En los cuatro años y medio que pasé por la Facultad de Derecho, no recuerdo haberme topado con un solo compañero o compañera de estudios que revelara con entusiasmo que aspiraba a ser juez o fiscal. No recuerdo, tampoco, a profesor alguno que lo incentivara o que siquiera se mencionara remotamente como alternativa de carrera.
Eran tiempos complicados. Acababa de caerse el tercer gobierno de Alberto Fujimori y había mucha conciencia sobre cómo el sistema de justicia –incluidos el Ministerio Público y el Jurado Nacional de Elecciones– había sido capturado por el poder de turno. Recuerdo haber visto desfilando, además, a buena parte de los profesores de Derecho Penal defendiendo a los exfuncionarios que iban cayendo por casos de corrupción.

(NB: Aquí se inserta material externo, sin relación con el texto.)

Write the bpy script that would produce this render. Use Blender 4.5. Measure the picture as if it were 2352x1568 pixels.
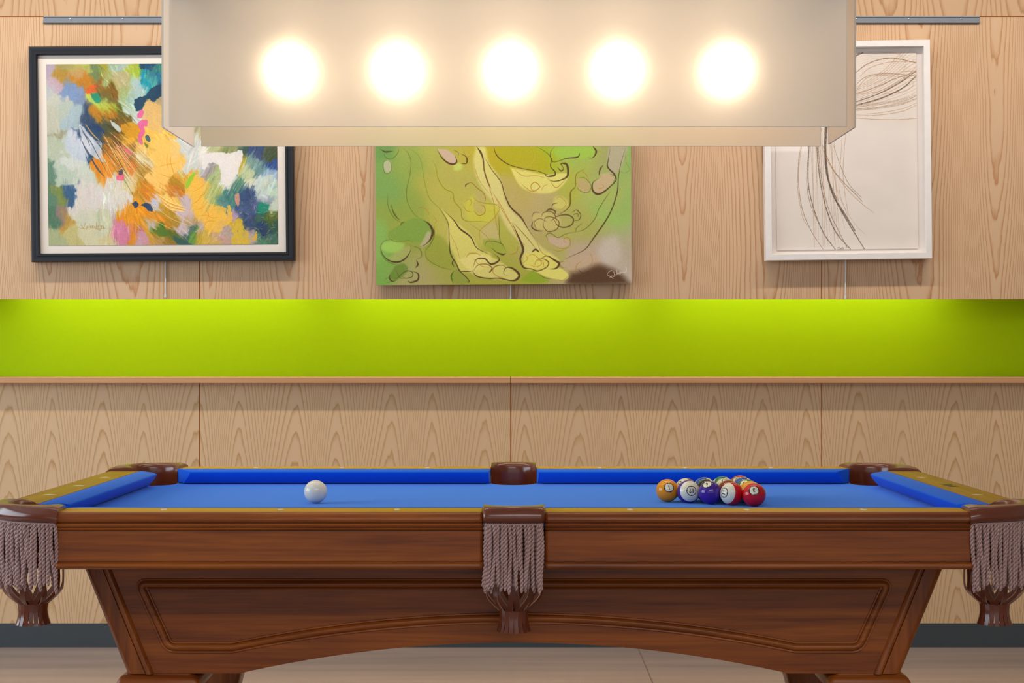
import bpy, bmesh, math, random
import numpy as np
from mathutils import Vector, Matrix

for o in list(bpy.data.objects): bpy.data.objects.remove(o, do_unlink=True)
S = bpy.context.scene
COL = S.collection
random.seed(7)
PI = math.pi

# ---------------------------------------------------------------- camera
EYE = 1.13                      # camera height
FPX = 3558.0                    # focal length in pixels of the 2352 px frame
cam_d = bpy.data.cameras.new('camera'); cam = bpy.data.objects.new('camera', cam_d); COL.objects.link(cam)
cam.location = (0, 0, EYE); cam.rotation_euler = (PI / 2, 0, 0)
cam_d.sensor_width = 36.0; cam_d.lens = 36.0 * FPX / 2352.0
cam_d.shift_x = -2.0 / 2352.0; cam_d.shift_y = 20.0 / 2352.0
cam_d.clip_start = .05; cam_d.clip_end = 60
S.camera = cam

# ---------------------------------------------------------------- world, lights, exposure
S.view_settings.view_transform = 'Standard'
S.view_settings.look = 'None'
S.view_settings.gamma = 1.0
S.view_settings.use_curve_mapping = False
S.view_settings.exposure = 0.12
w = bpy.data.worlds.new('daylight'); S.world = w; w.use_nodes = True
bg = w.node_tree.nodes['Background']; bg.inputs[0].default_value = (.86, .93, 1.0, 1); bg.inputs[1].default_value = .70
try:
    S.cycles.max_bounces = 10; S.cycles.diffuse_bounces = 4; S.cycles.glossy_bounces = 4; S.cycles.transmission_bounces = 8
    S.cycles.transparent_max_bounces = 12; S.cycles.sample_clamp_indirect = 6.0; S.cycles.caustics_refractive = False
    S.cycles.use_denoising = True
except Exception: pass

def area(name, loc, target, sx, sy, power, color, spread=180):
    d = bpy.data.lights.new(name, 'AREA'); d.shape = 'RECTANGLE'; d.size = sx; d.size_y = sy
    d.energy = power; d.color = color; d.spread = math.radians(spread)
    o = bpy.data.objects.new(name, d); COL.objects.link(o); o.location = loc
    v = Vector(target) - Vector(loc); o.rotation_euler = v.to_track_quat('-Z', 'Y').to_euler()
    return o
# long ceiling slot washing the panelled wall, daylight through the window at the left, soft ceiling light in the room
area('wall_washer_light', (0, 4.95, 3.04), (0, 5.75, 1.2), 5.6, .06, 34, (1.0, .90, .80), 130)
area('window_light', (-4.35, 3.1, 1.75), (-.8, 3.5, 1.0), 3.4, 1.8, 72, (.72, .86, 1.0))
area('room_ceiling_light', (.6, .6, 3.05), (.2, 3.2, .5), 3.0, 1.6, 46, (1.0, .93, .86))

# ---------------------------------------------------------------- helpers
def px(x, y, D):
    """photo pixel at distance D -> world point"""
    return ((x - 1178.0) * D / FPX, D, EYE - (y - 804.0) * D / FPX)

def finish(me, mats, sharp=35):
    for m in (mats if isinstance(mats, (list, tuple)) else [mats]): me.materials.append(m)
    if sharp is not None:
        me.polygons.foreach_set('use_smooth', [True] * len(me.polygons))
        me.set_sharp_from_angle(angle=math.radians(sharp))
    me.update()

def link(name, me, parent=None, **props):
    o = bpy.data.objects.new(name, me); COL.objects.link(o)
    if parent is not None: o.parent = parent
    for k, v in props.items(): o[k] = v
    return o

def thing(name, label, cat, loc=(0, 0, 0), group=None, rot=(0, 0, 0)):
    o = bpy.data.objects.new(name, None); COL.objects.link(o); o.location = loc; o.rotation_euler = rot
    o.empty_display_size = .05
    o['label'] = label; o['category'] = cat
    if group: o['group'] = group
    return o

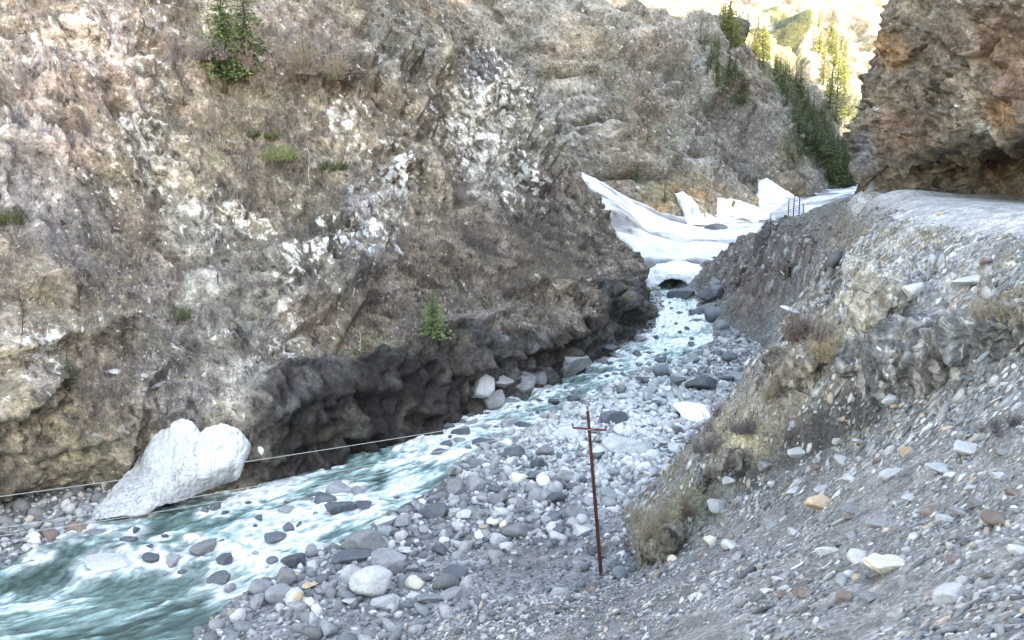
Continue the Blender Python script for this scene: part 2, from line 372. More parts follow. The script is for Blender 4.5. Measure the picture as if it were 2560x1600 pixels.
feet = [(-95, -20), (-72, 6), (-50, 29), (-32, 47.5), (-23, 53), (-15.5, 56.5), (-4, 70.5), (4.5, 81.5), (9.2, 90), (14.4, 107), (16.6, 128), (14, 150), (5, 185), (-16, 220)]
dirs = [(-.72, .7), (-.72, .7), (-.72, .7), (-.7, .7), (-.62, .78), (-.66, .75), (-.7, .7), (-.72, .7), (-.75, .66), (-.85, .53), (-.9, .43), (-.85, .53), (-.8, .6), (-.75, .65)]
steep = [1, 1, 1, 1, 1, 1, 1, 1, .98, .9, .86, .86, .9, 1]
prof = [(0.2, -3.0), (0.0, 0.3), (0.4, 4.8), (3.4, 7.5), (13, 16.5), (25, 30), (40, 47), (60, 72), (92, 108), (135, 150)]
und = {1: [(2.8, -3), (2.4, .2), (-.6, 1.2), (1.0, 9.5), (10, 17.5)], 2: [(2.6, -3), (2.3, .1), (-.6, 1.1), (.8, 9.5), (10, 17.5)], 3: [(3.0, -3), (2.7, .4), (-.6, 2.0), (.6, 9.5), (10.5, 18)], 4: [(1.6, -3), (1.6, .8), (.8, 4.0), (3.5, 8.5), (13.5, 17.5)]}
ctrl = []
for i, (ft, dd, st0) in enumerate(zip(feet, dirs, steep)):
    row = []
    for j, (d_, h_) in enumerate(prof):
        st = st0*((.76 if j <= 4 else .86 if j == 5 else 1) if i in (9, 10, 11, 12) else 1)
        if i in und and j < len(und[i]): d_, h_ = und[i][j]
        row.append((ft[0]+dd[0]*d_*st, ft[1]+dd[1]*d_*st, plane(ft[1])+h_))
    ctrl.append(row)
ctrl = np.array(ctrl)
# even sampling up the slope near the river, coarser far above
def dense_grid(ctrl, ucounts, vcounts):
    """sample each control span with its own count"""
    A = np.asarray(ctrl, float)
    def seg(A, counts):
        m = len(A); E = np.concatenate([[2*A[0]-A[1]], A, [2*A[-1]-A[-2]]]); out = []
        for i, c in enumerate(counts):
            for t in np.arange(c)/c:
                p0, p1, p2, p3 = E[i], E[i+1], E[i+2], E[i+3]
                out.append(0.5*((2*p1)+(-p0+p2)*t+(2*p0-5*p1+4*p2-p3)*t**2+(-p0+3*p1-3*p2+p3)*t**3))
        out.append(A[-1]); return np.array(out)
    B = seg(A, ucounts)
    return seg(B.transpose(1, 0, 2), vcounts).transpose(1, 0, 2)
QB = (.08, -.92, -.7); QB2 = (-.6, -.5, -.3)
S = dense_grid(ctrl, [12, 20, 80, 56, 50, 100, 76, 60, 90, 90, 60, 20, 12], [12, 26, 36, 72, 96, 90, 50, 20, 14])
ax_s = np.array([[.62, -.45, -.64], [.70, .72, .0], [.46, -.45, .77]]); ax_s /= np.linalg.norm(ax_s, axis=1, keepdims=True)
Sf = S.reshape(-1, 3); spx, spy = proj(Sf)
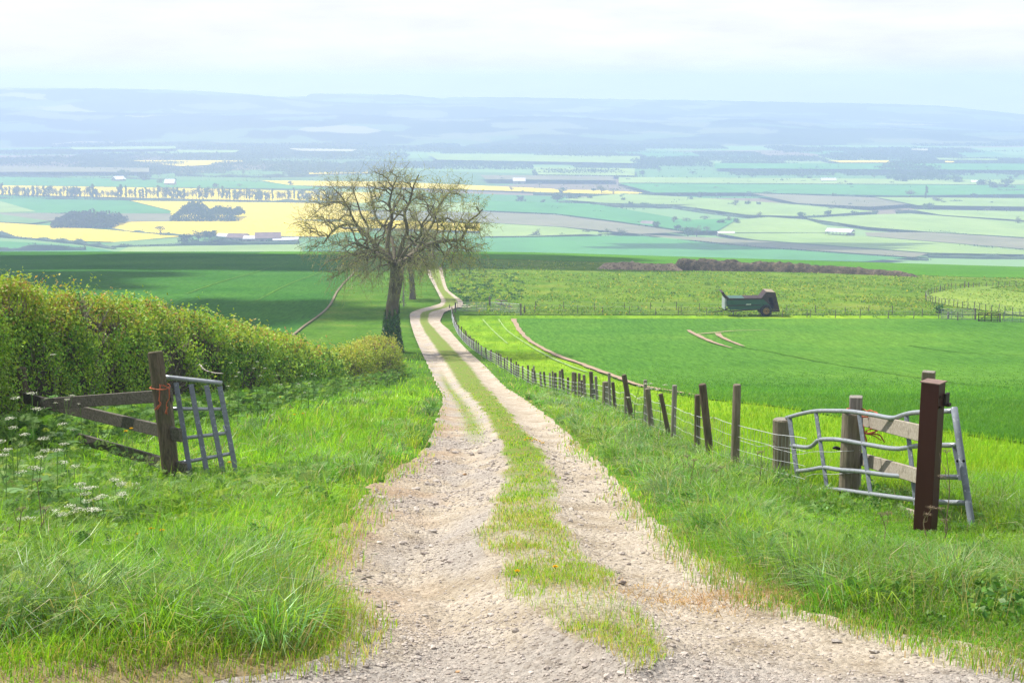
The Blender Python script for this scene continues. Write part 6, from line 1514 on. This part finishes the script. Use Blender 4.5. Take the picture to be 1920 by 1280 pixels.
def stone(px, py, wpx, mi, label, flat=.6, seed=0):
    p = at(px, py); w_ = wpx * p[1] / F / 2
    V = ICO3_V * [w_, w_ * random.uniform(.6, .9), w_ * flat]
    V = V * (1 + .55 * fbm(ICO3_V[:, 0] * 1.2 + seed, ICO3_V[:, 1] * 1.2 + ICO3_V[:, 2] * 1.9, seed, 3))[:, None]
    # a few flat facets
    for _ in range(7):
        nrm = rng.normal(0, 1, 3); nrm /= np.linalg.norm(nrm); d_ = w_ * random.uniform(.5, .8) * (1 if abs(nrm[2]) < .5 else flat)
        ex = np.clip(V @ nrm - d_, 0, None); V = V - ex[:, None] * nrm
    o = mk('stone', np.zeros((3, 3)), [np.array([[0, 1, 2]])], None); bpy.data.objects.remove(o)
    o = mk('stone', V, [ICO3_F], M_stone[mi])
    z = float(ztrack(p[0], p[1])) if inside_track(p[0], p[1]) else float(zg(p[0], p[1]))
    o.location = (float(p[0]), float(p[1]), z + w_ * flat * .45)
    return tag(o, label, 'stone')
for i, a in enumerate([(685, 1196, 34, 0, 'largest dark stone at the left edge of the track by the grass'), (712, 1262, 26, 0, 'upright grey stone at the broken tarmac corner'), (738, 1147, 27, 0, 'flat grey stone in the left rut below the centre'), (812, 970, 14, 1, 'pale rounded stone high in the left rut'), (781, 993, 16, 1, 'rounded pale stone lying left in the rut'), (793, 1004, 15, 1, 'pale stone just below the rounded one'), (795, 1018, 17, 0, 'dark flat stone in the rut under the two pale ones'), (673, 1054, 14, 0, 'dark stone left of a close pair at the rut edge'), (692, 1064, 15, 0, 'lower dark stone of the close pair at the rut edge'), (680, 1067, 18, 0, 'flat dark stone touching the close pair'), (718, 1048, 13, 1, 'pale pointed stone above the close pair'), (708, 1118, 17, 0, 'tilted stone at the left side of the rut'), (742, 1107, 13, 1, 'pointed pale stone in the middle of the left rut'), (797, 1126, 16, 1, 'flat pale stone in the left rut centre'), (846, 1139, 10, 1, 'small pale stone near the grass strip'), (915, 1154, 9, 0, 'small dark stone standing on the bare dirt'), (858, 1227, 13, 2, 'orange stone near the bottom of the track'), (870, 1237, 18, 0, 'brown stone touching the orange stone'), (865, 1254, 18, 0, 'dark brown stone under the orange stone'), (908, 1275, 22, 2, 'rusty flat stone at the bottom edge'), (1008, 1262, 13, 0, 'grey stone at bottom centre'), (770, 1215, 12, 1, 'round pale stone in the lower left rut'), (804, 1209, 19, 0, 'dark flat stone in the lower left rut'), (1166, 1097, 17, 0, 'grey stone on the right rut edge'), (1160, 1083, 11, 0, 'small upright stone above the one on the right rut edge'), (1072, 950, 14, 1, 'pale stone in the right rut near the grass'), (1070, 895, 12, 0, 'dark stone high in the right rut'), (1063, 906, 10, 0, 'lower small stone high in the right rut'), (1174, 934, 9, 0, 'stone by the right verge'), (845, 1039, 20, 0, 'slab of stone beside the grass strip'), (806, 1041, 18, 0, 'stone wedged in the gully left of the slab'), (1572, 1183, 30, 1, 'white slab of chalk in the dirt at the right'), (1640, 1203, 24, 1, 'second chalk slab farther right in the dirt'), (1690, 1256, 16, 0, 'dark stone at the lower right corner'), (1600, 1254, 14, 1, 'pale stone at the lower right'), (769, 885, 9, 0, 'stone near the left verge high up the track'), (872, 878, 10, 2, 'brown stone in the middle of the upper left rut')]):
    stone(*a[:3], a[3], a[4], flat=.45 if 'slab' in a[4] or 'flat' in a[4] else .62, seed=i + 1)
# broken tarmac at the lower left corner
M_tar = surf('worn grey tarmac', [(.13, .125, .12), (.24, .23, .22), (.34, .325, .305)], 34., bump=1., bscale=60, fine=(110., (.16, .15, .145), .56, .66))
q = []
pts = [(-1.95, 4.6), (-1.9, 5.9), (-1.55, 6.28), (-1.15, 6.46), (-.93, 6.5), (-.78, 6.44), (-.74, 6.3), (-.62, 6.14), (-.66, 5.8), (-.3, 5.2), (-.2, 4.6)]
rows = []
for t_ in np.linspace(0, 1, 14)[:-1]: rows.append([(np.array(p) - [-1.1, 5.4]) * (1 - t_) + [-1.1, 5.4] for p in spl(np.array([[*p, 0] for p in pts]), 70)[:, :2]])
rows = np.array(rows); X, Y = rows[..., 0], rows[..., 1]
Zs = np.where(inside_track(X, Y), ztrack(X, Y), zg(X, Y)) + .022 + .03 * fbm(X / .16, Y / .16, 4, 4); Zs[0] -= .12; Zs[1] -= .02
tag(mk('tarmac', np.stack([X, Y, Zs], -1).reshape(-1, 3), [grid_faces(*X.shape)], M_tar), 'broken grey tarmac edge at the bottom left of the track', kind='structure')

# ================================================================== flowers
M_yel = surf('dandelion yellow', [(.75, .48, .01), (.85, .60, .015)], 30.)
M_stem = surf('green stem', [(.10, .2, .04), (.16, .26, .06)], 10.)
M_dry = surf('dry brown stem', [(.14, .11, .07), (.22, .17, .11)], 10.)
M_umb = surf('cream umbels', [(.58, .57, .45), (.72, .71, .6)], 30.)
def dandelion(px, py, D, h, label, group=None):
    p = P(px, py, D); zb_ = float(ztrack(p[0], D) if inside_track(p[0], D) else zg(p[0], D)); p[2] = max(p[2], zb_ + .06)
    b = np.array([p[0] + .01, p[1], zb_])
    root = empty('dandelion', b, label, 'flower', group)
    MB().tube([b - [0, 0, .02], (b + p) / 2 + [.006, 0, 0], p], [.003, .0028, .0025], 5).build('stem', M_stem, root)
    n = 46; V, Fq = [], []
    rad = .026 * (1 if D < 16 else 1.15)
    for i in range(n):
        a = i * 2.4; r = rad * math.sqrt((i + 1) / n); z = .012 * (1 - (i / n)) ; w_ = .004
        d_ = np.array([math.cos(a), math.sin(a), 0]); s_ = np.array([-math.sin(a), math.cos(a), 0]) * w_
        V += [p + d_ * r * .2 + [0, 0, .002], p + d_ * r * .7 + s_ + [0, 0, z * .7 + .004], p + d_ * r + [0, 0, z], p + d_ * r * .7 - s_ + [0, 0, z * .7 + .004]]
    mk('flower_head', np.array(V), [np.arange(4 * n).reshape(-1, 4)], M_yel, root)
    MB().tube([p - [0, 0, .012], p + [0, 0, .001]], [.004, .010], 8).build('bud_base', M_stem, root)
for a in [(259, 1001, 9.7, .2, 'left one of three dandelions in the long grass'), (284, 991, 9.7, .2, 'middle and highest of three dandelions in the long grass'), (304, 994, 9.7, .2, 'right one of three dandelions in the long grass'),
          (236, 808, 16.6, .2, 'dandelion just under the dark board at the left'), (246, 803, 16.7, .2, 'second dandelion under the dark board, slightly right'), (525, 744, 29, .25, 'dandelion in the grass below the hedge'), (552, 777, 22.5, .2, 'dandelion in the verge right of the hurdle'), (568, 775, 22.7, .2, 'second dandelion in the verge right of the hurdle'), (735, 771, 33, .2, 'dandelion near the left edge of the track'),
          (970, 1094, 9.4, .1, 'single dandelion in the middle grass strip, left'), (1041, 1090, 9.5, .1, 'single dandelion in the middle grass strip, right'), (1887, 952, 13.4, .2, 'dandelion in the grass beyond the galvanised gate'), (430, 866, 17.2, .2, 'dandelion seen through the leaning hurdle')]: dandelion(*a)
for (px, py) in ((988, 826), (994, 822), (1002, 824), (1006, 831), (1012, 828), (1019, 833), (998, 834), (984, 831), (1016, 838)):
    dandelion(px, py, 26.0 + (830 - py) * .05, .15, 'dandelion in the yellow bunch halfway down the middle grass strip', 'bunch of dandelions on the middle grass strip')

def parsley(px, py, D, label, dry=False, heads=3, sc=1., group=None, leaves=6, seed=0):
    """cow parsley: py is where its top stands"""
    r = np.random.default_rng(seed + 500)
    t = P(px, py, D); b = np.array([t[0] + r.normal(0, .05), D, float(zg(t[0], D))]); h = max(.25, t[2] - b[2])
    root = empty('cow_parsley', b, label, 'plant', group)
    lw = max(1, D / 16)
    mb = MB(); top = b + [t[0] - b[0], 0, h]
    mid = (b + top) / 2 + [r.normal(0, .03), r.normal(0, .03), 0]
    main = spl([b - [0, 0, .03], mid, top], 12); mb.tube(main, np.linspace(.006, .0028, 12) * lw, 6)
    tips = [top]
    for i in range(heads + 1):
        k_ = int(r.integers(5, 10)); s0 = main[k_]; a = r.uniform(0, 6.28); L = h * r.uniform(.18, .36)
        e = s0 + [math.cos(a) * L * .55, math.sin(a) * L * .55, L * .8]; mb.tube(spl([s0, (s0 + e) / 2 + [math.cos(a) * .02, math.sin(a) * .02, -.01], e], 6), .0022 * lw, 5); tips.append(e)
    rays = []
    for tp in tips[:heads]:
        for a in np.linspace(0, 6.28, 9)[:-1]:
            e = tp + [math.cos(a) * .045 * sc, math.sin(a) * .045 * sc, .04 * sc]; mb.tube([tp, (tp + e) / 2 + [0, 0, .008], e], .0012 * lw, 4)
    mb.build('stem', M_dry if dry else M_stem, root)
    for tp in tips[:heads]:
        n = 90; a = r.uniform(0, 6.28, n); q = np.sqrt(r.uniform(0, 1, n)); cl = .05 * sc
        jx = np.round(q * 2.4) / 2.4 * cl; aa = np.round(a / .78) * .78
        c = tp + np.stack([jx * np.cos(aa) + r.normal(0, .008, n), jx * np.sin(aa) + r.normal(0, .008, n), .042 * sc + r.normal(0, .004, n) - .01 * q], 1)
        mk('flower_head', leafquads(c, .009 * sc * lw ** .3, np.tile([0, 0, 1.], (n, 1)), .6), [np.arange(n * 4).reshape(-1, 4)], M_dry if dry else M_umb, root)
    if not dry:
        for i in range(leaves):
            k_ = int(r.integers(1, 8)); s0 = main[k_]; n = 12
            fr_ = np.repeat(s0[None], 1, 0); V = []
            az = r.uniform(0, 6.28); d_ = np.array([math.cos(az), math.sin(az), .35]); sd = np.array([-math.sin(az), math.cos(az), 0]); L = .22 * sc * r.uniform(.7, 1.2)
            for j in range(n):
                t_ = (j + 1) / n; c = s0 + d_ * L * t_ - np.array([0, 0, .1 * t_ * t_])
                for sg in (-1, 1):
                    ln = .10 * (1 - t_ * .85) * sc; e = c + sd * sg * ln + d_ * .03; m_ = (c + e) / 2; V += [c, m_ + d_ * .012, e, m_ - d_ * .012]
            V = np.array(V); q = len(V) // 4
            mk('leaf', V, [np.arange(len(V)).reshape(-1, 4)], M_leaf, root, col=np.tile(np.array([.12, .26, .06]) * r.uniform(.8, 1.2), (len(V), 1)))
PL = [(60, 743, 13.5, 'tallest cow parsley at the left edge with cream heads'), (30, 752, 13.2, 'cow parsley with two cream heads at the very left edge'), (20, 790, 12.6, 'bushy cow parsley below the tallest one at the left edge'), (82, 828, 12.5, 'cow parsley with loose heads in front of the sagging board'), (150, 914, 12.0, 'cow parsley with a flat white head in the middle of the left bank'), (163, 921, 12.1, 'white headed cow parsley touching the one on the left bank'), (192, 936, 12.2, 'right hand one of three white cow parsleys on the left bank'), (132, 955, 11.4, 'cow parsley with a round cream head over the lower left bank'), (231, 970, 12.6, 'small white cow parsley left of the three dandelions'), (104, 965, 11.2, 'faint cow parsley left of the round cream head'), (140, 880, 13.0, 'cow parsley with a thin pale head above the white ones'), (62, 882, 12.4, 'cow parsley among the ferny leaves near the left edge')]
PL += [(108, 850, 12.6, 'cow parsley with one cream head beside the ferny patch'), (215, 905, 13.0, 'small cow parsley with two heads below the lowest board'), (12, 850, 11.6, 'cow parsley cut by the left edge of the picture'), (180, 985, 11.4, 'low white cow parsley left of the dandelions'), (255, 940, 13.4, 'cow parsley just above the three dandelions'), (48, 1000, 10.4, 'cow parsley low on the bank near the left edge'), (118, 800, 14.5, 'cow parsley in front of the lowest board at the left')]
for i, a in enumerate(PL): parsley(*a, heads=2 + i % 2, sc=1.0, leaves=7, seed=i)
for i, (px, py, D, lab) in enumerate([(100, 668, 19.8, 'tall cow parsley standing before the hedge left of the tall post'), (433, 682, 31, 'cow parsley before the hedge right of the hurdle top'), (448, 700, 30, 'lower cow parsley before the hedge near the hurdle'), (482, 680, 33, 'cow parsley in front of the hedge with pale heads'), (497, 692, 34, 'cow parsley right of the pale headed one at the hedge'), (520, 705, 37, 'cow parsley under the middle of the hedge'), (565, 706, 40, 'bushy cow parsley near the end of the hedge'), (585, 702, 42, 'last pale cow parsley before the end of the hedge'), (580, 720, 38, 'short cow parsley at the end of the hedge foot'), (150, 760, 19.2, 'young cow parsley behind the crossing boards'), (126, 752, 18.6, 'young cow parsley in front of the crossing boards')]):
    parsley(px, py, D, lab, heads=2, sc=.8, leaves=8, seed=40 + i)
for i, (px, py, D, lab) in enumerate([(1210, 722, 30, 'white flowering cow parsley behind the fence posts'), (1198, 726, 31, 'second white flowering cow parsley behind the fence posts'), (1232, 733, 29, 'small white flower cluster beyond the fence')]):
    parsley(px, py, D, lab, heads=4, sc=1., seed=70 + i)
for i, (px, py, D, lab) in enumerate([(1302, 866, 15.2, 'dry brown stalk leaning at the left of the right verge'), (1352, 880, 14.6, 'second dry brown stalk in the right verge'), (1428, 850, 15.8, 'dry stalk before the short round post'), (1775, 850, 12.0, 'thin dry stalk right of the red steel post'), (1652, 990, 11.2, 'dry grey stalk in front of the lowest rail'), (1762, 985, 11.6, 'dry seed head at the foot of the red post'), (1745, 960, 11.7, 'thin dry stalk leaning on the red post'), (137, 1015, 9.6, 'tall dark dead stalk on the lower left bank'), (70, 905, 10.2, 'upright dead stalk near the left edge'), (40, 960, 9.5, 'thin dead stalk at the left edge of the bank')]):
    parsley(px, py, D, lab, dry=True, heads=2, sc=.8, seed=90 + i)
# bare white twig hanging out of the hedge
q = [P(375, 683, 34.), P(382, 692, 33.6), P(390, 696, 33.4), P(402, 699, 33.2), P(418, 700, 33.)]
mb = MB(); mb.tube(spl(q, 14), np.linspace(.022, .012, 14), 6); mb.tube([P(356, 690, 34.), P(375, 684, 33.8), P(388, 680, 33.6)], [.01, .008, .006], 5)
tag(mb.build('bare_twig', surf('bleached twig', [(.42, .38, .34), (.55, .5, .46)], 20.), sm=True), 'bleached bare twig sticking out of the hedge above the hurdle', 'twig')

Cundía la sensación en los pasillos de aquella facultad de que uno podría ser exitoso con una práctica privada como abogado manteniéndose en buena medida al margen de las instancias judiciales, salvo que fuese suficientemente masoquista como para meterse de abogado procesalista. Pero sí era posible, aunque pareciera contradictorio, dedicarse al derecho haciéndose uno voluntariamente inconsciente del desastre en el que estaba enfrascado el Poder Judicial.
Había, eso sí, algunos pocos profesores, ya consolidados profesional o académicamente, que se habían comprado el pleito de impulsar una reforma del sistema de justicia y participaban de algo que se llamó Ceriajus, o Comisión Especial para la Reforma Integral de la Administración de Justicia. Estaban, por ejemplo, Javier de Belaunde y Guillermo Lohmann representando a la sociedad civil en el Foro del Acuerdo Nacional, sentados en la mesa con el entonces presidente del Poder Judicial Hugo Sivina; la fiscal de la Nación, Nelly Calderón; el ministro de Justicia, Baldo Kresalja; y el defensor del Pueblo, Walter Albán.
El sistema judicial peruano sigue en crisis desde esa época, pero habiendo transitado en estos últimos años desde el escándalo de Los Cuellos Blancos del Puerto hasta la actual crisis del Ministerio Público, bien vale la pena preguntarse: ¿sería posible intentar hoy algo parecido a lo que se quiso hacer con Ceriajus, propiciándose un espacio horizontal donde las autoridades de los tres poderes del Estado y los organismos constitucionalmente autónomos vinculados al sistema de justicia pudiesen debatir con los especialistas y representantes de la sociedad civil para plantear salidas a esta crisis?
Es muy difícil no responder con cinismo a esta pregunta. Estamos atravesando un momento en el que no parece haber una vocación genuina de reformar sino un intento deliberado de controlar o capturar a ciertas instituciones del sistema de justicia para favorecer intereses políticos o, en el caso de algunas personas, librarse de ir a la cárcel.
La politización de la justicia ha imbricado tanto una cosa con la otra que nos hemos olvidado de que la disfuncionalidad de nuestro sistema judicial genera impactos sistémicos en el país y en el ciudadano de a pie, que no puede hacer valer sus derechos porque los juicios no acaban nunca o porque las sentencias vienen “aceitadas” por la otra parte. Es imposible pensar en la crisis de inseguridad y no atarla también a la incapacidad de nuestros operadores de justicia de hacerle frente a la delincuencia con firmeza. Y, sin seguridad jurídica y predictibilidad judicial, se hace muy difícil atraer inversiones al país.
Mientras tanto, las cosas que se están proponiendo en el Congreso, como intervenir al Ministerio Público y suspender de un hachazo a todos los fiscales supremos (o destituir a todos los miembros de la Junta Nacional de Justicia), son, valga la redundancia, supremamente irresponsables. Poder Judicial y Ministerio Público son dos instituciones que no pueden dejar de funcionar ni siquiera para reformarse, aunque eso, por supuesto, convenga a quienes están siendo hoy investigados y preferirían que sus casos no avancen.
Nos ha costado mucho, pero ya hemos ido haciéndonos la idea de que política y economía no pueden ir por “cuerdas separadas”. Si ya dimos ese paso, tenemos que dar uno más: ni la política ni la economía pueden funcionar con un sistema judicial tan precario como el nuestro. Esta no puede ser la reforma que seguimos postergando porque nos parece tan compleja que ya asumimos que nunca va a darse. Sobre todo, cuando existe hoy el agravante de que la política ya no está ignorando el problema, sino que, al contrario, está empecinada en intervenir en él, pero para empeorarlo.